Working in the kitchen, getting some lunch fixed, the first giant fly of the season landed on the edge of the ingredient bowl. Thus a flash back to my physiology class, like a thunderbolt, the microscope experience with a fly under glass, Mrs. Berringer, John Marshall H.S., L.A., circa. l947. Fight or flight, first cover the bowl.
Hit the fly? Thou Shalt Not Kill, then then the more contemporary Buddhist version comes to mind, more complicated via the Lama. But a reflex produces a flyswatter BAM, fly to the floor, and then the words of Chagdud Tulku Rinpoche: "The person inflicting the death is sowing seeds for future suffering on an enormous scale, far greater than that of his victim, and he doesn't even realize it. Surely both the victim and aggressor deserve our compassion."
Sanitation be damned, we must preserve all of life and not be concerned about the microbes. What is it? "What you don't see won't hurt you," and the legacy of ancient teachings might be more important than health? Mrs. Berringer must be in another incarnation by now, but it would have been fascinating to bring the Biblical and Buddhist concerns up in her (largely) health class.
She had a friendly, rollicking kind of Old Testament authority about her, I can't in my wildest dreams imagine a smart ass student suggesting to her and the other students that health might not be on any kind of par with Buddhist morality or the 10 Commandments.

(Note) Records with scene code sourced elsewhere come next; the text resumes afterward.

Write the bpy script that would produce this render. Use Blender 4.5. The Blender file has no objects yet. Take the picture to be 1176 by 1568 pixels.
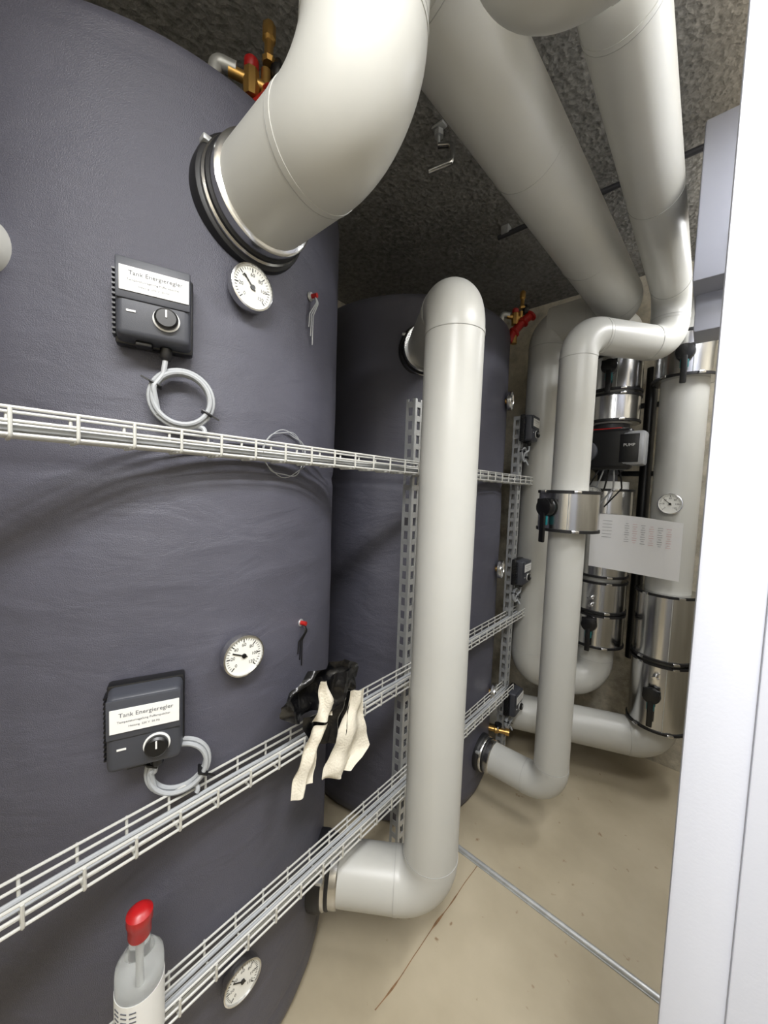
import bpy, bmesh, math, random
from mathutils import Vector, Matrix, noise
random.seed(4)
pi=math.pi
# ------------------------------------------------------------ materials
def lin(c):
    return tuple(((x/255)/12.92 if x/255<=0.04045 else ((x/255+0.055)/1.055)**2.4) for x in c)
def mat(name,rgb,rough=0.5,metal=0.0,bump=0.0,bscale=40,var=0.0,vscale=3,coat=0.0,trans=0.0,detail=4,spec=None,bump2=0,b2scale=5):
    m=bpy.data.materials.new(name); m.use_nodes=True
    nt=m.node_tree; b=nt.nodes['Principled BSDF']
    c=lin(rgb)+(1,)
    b.inputs['Base Color'].default_value=c
    b.inputs['Roughness'].default_value=rough
    b.inputs['Metallic'].default_value=metal
    if coat: b.inputs['Coat Weight'].default_value=coat
    if trans:
        b.inputs['Transmission Weight'].default_value=trans
        b.inputs['IOR'].default_value=1.25
    if spec is not None: b.inputs['Specular IOR Level'].default_value=spec
    tc=nt.nodes.new('ShaderNodeTexCoord')
    if var:
        n=nt.nodes.new('ShaderNodeTexNoise'); n.inputs['Scale'].default_value=vscale; n.inputs['Detail'].default_value=5
        nt.links.new(tc.outputs['Object'],n.inputs['Vector'])
        r=nt.nodes.new('ShaderNodeValToRGB')
        r.color_ramp.elements[0].position=.3; r.color_ramp.elements[1].position=.7
        r.color_ramp.elements[0].color=tuple(x*(1-var) for x in c[:3])+(1,)
        r.color_ramp.elements[1].color=tuple(min(1,x*(1+var)) for x in c[:3])+(1,)
        nt.links.new(n.outputs['Fac'],r.inputs['Fac']); nt.links.new(r.outputs['Color'],b.inputs['Base Color'])
    if bump:
        n=nt.nodes.new('ShaderNodeTexNoise'); n.inputs['Scale'].default_value=bscale; n.inputs['Detail'].default_value=detail
        nt.links.new(tc.outputs['Object'],n.inputs['Vector'])
        bp=nt.nodes.new('ShaderNodeBump'); bp.inputs['Strength'].default_value=bump; bp.inputs['Distance'].default_value=0.01
        nt.links.new(n.outputs['Fac'],bp.inputs['Height']); nt.links.new(bp.outputs['Normal'],b.inputs['Normal'])
        if bump2:
            mp=nt.nodes.new('ShaderNodeMapping'); mp.inputs['Scale'].default_value=(1,1,2.4)
            nt.links.new(tc.outputs['Object'],mp.inputs['Vector'])
            n3=nt.nodes.new('ShaderNodeTexNoise'); n3.inputs['Scale'].default_value=b2scale; n3.inputs['Detail'].default_value=4; n3.inputs['Distortion'].default_value=.5
            nt.links.new(mp.outputs['Vector'],n3.inputs['Vector'])
            bp2=nt.nodes.new('ShaderNodeBump'); bp2.inputs['Strength'].default_value=bump2; bp2.inputs['Distance'].default_value=0.02
            nt.links.new(n3.outputs['Fac'],bp2.inputs['Height']); nt.links.new(bp2.outputs['Normal'],bp.inputs['Normal'])
    return m
PVC=mat('pipe_pvc_jacket',(187,187,182),.36,bump=.03,bscale=12,var=.03,vscale=4)
PVCS=mat('pipe_seam',(166,166,163),.45)
TANK=mat('tank_vinyl',(79,79,90),.42,bump=.3,bscale=520,var=.12,vscale=2.2,bump2=.3,b2scale=5.5)
RUB=mat('black_rubber',(22,22,24),.5)
CHR=mat('polished_steel',(210,210,210),.2,1.0,bump=.04,bscale=7)
STEEL=mat('galvanised_steel',(190,192,192),.42,.6,var=.1,vscale=30)
WIRE=mat('zinc_wire',(205,205,200),.4,.3)
BOX=mat('controller_plastic',(60,62,69),.45,bump=.06,bscale=700)
BLK=mat('black_plastic',(16,16,18),.35)
LBL=mat('label_white',(225,225,222),.55)
INK=mat('printed_ink',(90,92,98),.7)
INKR=mat('printed_ink_red',(200,150,150),.7)
DIAL=mat('dial_white',(228,228,222),.4)
CAB=mat('grey_cable',(162,165,168),.5)
RED=mat('red_paint',(160,26,22),.35)
BRASS=mat('brass',(190,152,88),.33,.85)
TEAL=mat('teal_plastic',(20,110,115),.4)
GREYM=mat('dark_cast_iron',(58,58,62),.5,.2)
SILV=mat('silver_plastic',(150,152,155),.35,.3)
CLOTH=mat('cream_cloth',(212,206,190),.9,bump=.3,bscale=200)
BAG=mat('black_plastic_bag',(12,12,14),.22,bump=.3,bscale=35)
REDCAP=mat('red_cap_plastic',(165,20,24),.35)
BOTTLE=mat('clear_plastic',(205,208,208),.1,trans=.85)
DOOR=mat('door_white_paint',(202,205,215),.45,bump=.02,bscale=300)
DUCT=mat('duct_grey_paint',(156,159,172),.5)
PAPER=mat('paper_white',(218,218,218),.7)

def concrete(name,rgb,strength,sc=26,lo=.6,hi=1.3,band=False):
    m=bpy.data.materials.new(name); m.use_nodes=True; nt=m.node_tree; b=nt.nodes['Principled BSDF']
    b.inputs['Roughness'].default_value=.9
    tc=nt.nodes.new('ShaderNodeTexCoord')
    n1=nt.nodes.new('ShaderNodeTexNoise'); n1.inputs['Scale'].default_value=1.6; n1.inputs['Detail'].default_value=6
    n2=nt.nodes.new('ShaderNodeTexNoise'); n2.inputs['Scale'].default_value=sc; n2.inputs['Detail'].default_value=8; n2.inputs['Roughness'].default_value=.7
    v=nt.nodes.new('ShaderNodeTexVoronoi'); v.inputs['Scale'].default_value=sc*1.6
    for x in (n1,n2,v): nt.links.new(tc.outputs['Object'],x.inputs['Vector'])
    mx=nt.nodes.new('ShaderNodeMath'); mx.operation='MULTIPLY_ADD'; mx.inputs[1].default_value=.5
    nt.links.new(v.outputs['Distance'],mx.inputs[0]); nt.links.new(n2.outputs['Fac'],mx.inputs[2])
    bp=nt.nodes.new('ShaderNodeBump'); bp.inputs['Strength'].default_value=strength; bp.inputs['Distance'].default_value=.03
    nt.links.new(mx.outputs[0],bp.inputs['Height']); nt.links.new(bp.outputs['Normal'],b.inputs['Normal'])
    ad=nt.nodes.new('ShaderNodeMath'); ad.operation='MULTIPLY_ADD'; ad.inputs[1].default_value=.4
    nt.links.new(n1.outputs['Fac'],ad.inputs[0]); 
    mm=nt.nodes.new('ShaderNodeMath'); mm.operation='MULTIPLY'; mm.inputs[1].default_value=.6
    nt.links.new(n2.outputs['Fac'],mm.inputs[0]); nt.links.new(mm.outputs[0],ad.inputs[2])
    r=nt.nodes.new('ShaderNodeValToRGB'); c=lin(rgb)
    r.color_ramp.elements[0].position=.38; r.color_ramp.elements[1].position=.62
    r.color_ramp.elements[0].color=tuple(x*lo for x in c)+(1,); r.color_ramp.elements[1].color=tuple(x*hi for x in c)+(1,)
    nt.links.new(ad.outputs[0],r.inputs['Fac'])
    out=r.outputs['Color']
    if band:  # bare, warmer formwork strip along the right side of the ceiling
        sp=nt.nodes.new('ShaderNodeSeparateXYZ'); nt.links.new(tc.outputs['Object'],sp.inputs[0])
        mr=nt.nodes.new('ShaderNodeMapRange'); mr.inputs['From Min'].default_value=.56; mr.inputs['From Max'].default_value=.78
        ax=nt.nodes.new('ShaderNodeMath'); ax.operation='MULTIPLY_ADD'; ax.inputs[1].default_value=.12
        nt.links.new(n2.outputs['Fac'],ax.inputs[0]); nt.links.new(sp.outputs['X'],ax.inputs[2])
        nt.links.new(ax.outputs[0],mr.inputs['Value'])
        mxx=nt.nodes.new('ShaderNodeMixRGB'); mxx.inputs['Color2'].default_value=lin((158,148,130))+(1,)
        nt.links.new(mr.outputs[0],mxx.inputs['Fac']); nt.links.new(out,mxx.inputs['Color1']); out=mxx.outputs[0]
    nt.links.new(out,b.inputs['Base Color'])
    return m
CEIL=concrete('ceiling_rough_concrete',(142,140,135),.85,36,.5,1.3,True)
WALL=concrete('wall_concrete',(182,175,158),.25,12)

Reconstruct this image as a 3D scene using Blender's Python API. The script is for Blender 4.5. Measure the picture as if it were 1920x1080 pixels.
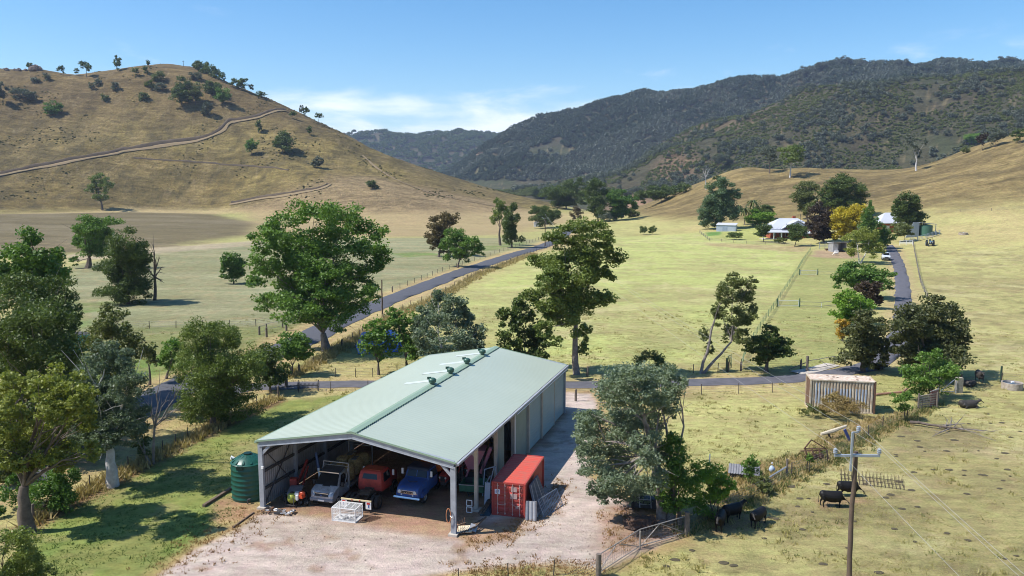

The Buddhist Fly is in the ointment of our civilization and others, millions of past, present and future military warriors and their instigators will be living out the results of their involvements in the killing of others. The kitchen may be for health inspectors, for the squeamish who would dare to compare killings for ideology, empire or for health. Our instincts have been dulled by generations of lesser activity, but can be activated in a second by our dinosaur brain. BAM.